He shook his head. “She’s very balky over ‘Madame Butterfly,’” he responded. “This morning she stopped acting because she said the shoes weren’t right. In fact, nothing’s right about the whole play.”
Mr. Zukor attributed this mood to another crisis in wage fixation, but I am quite sure that salary was, at the most, only a partial factor in her dissatisfaction with that particular play. For not long ago she confided to a friend of mine: “The only quarrel I can ever remember having with a director was over ‘Madame Butterfly.’ It ought to have been called ‘Madame Snail.’ It had no movement in it, no contrasts at all. Now, my idea was to have the first scenes showing Pinkerton teaching the Japanese girl some American game like baseball. But would the director listen to me? Not a bit of it.”
Continuing with this same reminiscence, Mary Pickford spoke of her friend Marshall Neilan. “Micky was playing with me in ‘Madame Butterfly,’” she said. “And how well I remember the way we’d grouch after we left the studio. We used to leave work in an old car that we called Cactus Kate or Tuna Lil, and as we bumped into New York we’d invent together all sorts of business that we thought might tone up poor ‘Madame Butterfly.’ I was so impressed by Micky’s idea that I went to Mr. Zukor and said: ‘Do you know you ought to make Micky Neilan a director? He’d be worth at least a hundred and twenty-five dollars a week to you.’”
I quote this last as a testimony to the almost unerring acumen which Mary Pickford displays in her profession. Later on I myself engaged Marshall Neilan for the Lasky Company, and he has developed into one of the four or five great directors in the country. Incidentally I may mention that the Goldwyn Company now pays him twenty-five thousand dollars a picture, together with fifty per cent. of the profits. He produces four pictures a year.
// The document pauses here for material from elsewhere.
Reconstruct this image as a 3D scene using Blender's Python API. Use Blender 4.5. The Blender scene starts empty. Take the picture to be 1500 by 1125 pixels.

My first long talk with Mary Pickford was almost a year after I caught my first glimpse of her in Zukor’s office. The conversation centred almost entirely upon work, and I shall never forget my amazement as I listened to her. There was no detail of film-production which she, this girl, still in her early twenties, had not grasped more thoroughly than any man to whom I ever talked. She knew pictures, not only from the standpoint of the studio, but from that of the box-office. Back of those lovely brown eyes, disguised by that lyric profile, is the mind of a captain of industry. In appearance so typically feminine, Mary Pickford gives to the romance of business all of a man’s response. Certainly she would have had no trouble in filling a diplomatic post. I realised this as, sitting with her one evening in the Knickerbocker Hotel restaurant, where I had taken her to dinner, I heard her speak for the first time of the Lasky studio. She was only twenty-two.
“I can’t tell you,” said she, “how I admire your photography.” And then she went on to laud other features until I tingled with pride to think that I belonged to such a superior organisation.
“It must be a wonderful pleasure to work in such a studio,” she concluded in a voice soft as the southern wind.
Of course I may be mistaken, but it seemed to me that Mary was conveying the impression that she would not be awfully offended if I made her an offer from the Lasky Company. However, as this impression was created after she had praised Zukor in the highest possible terms—indeed, she always spoke well of him—it avoided all the disadvantages of a direct statement.
I may mention incidentally that she did have offers from many producers. Therefore when she was ready to make a new contract with Zukor she had a very firm foundation of argument. “So-and-so’s willing to give me so much. Also So-and-so”—this was the lever applied by her mother and her lawyer.
There was another revelation made by that first evening. She and her mother were living at the time in a little apartment on One Hundred and Fifth Street. When I entered it I was never more surprised in my life, for the room into which I was ushered contained only a few plain pieces of furniture, and in its centre stood an inexpensive-looking trunk.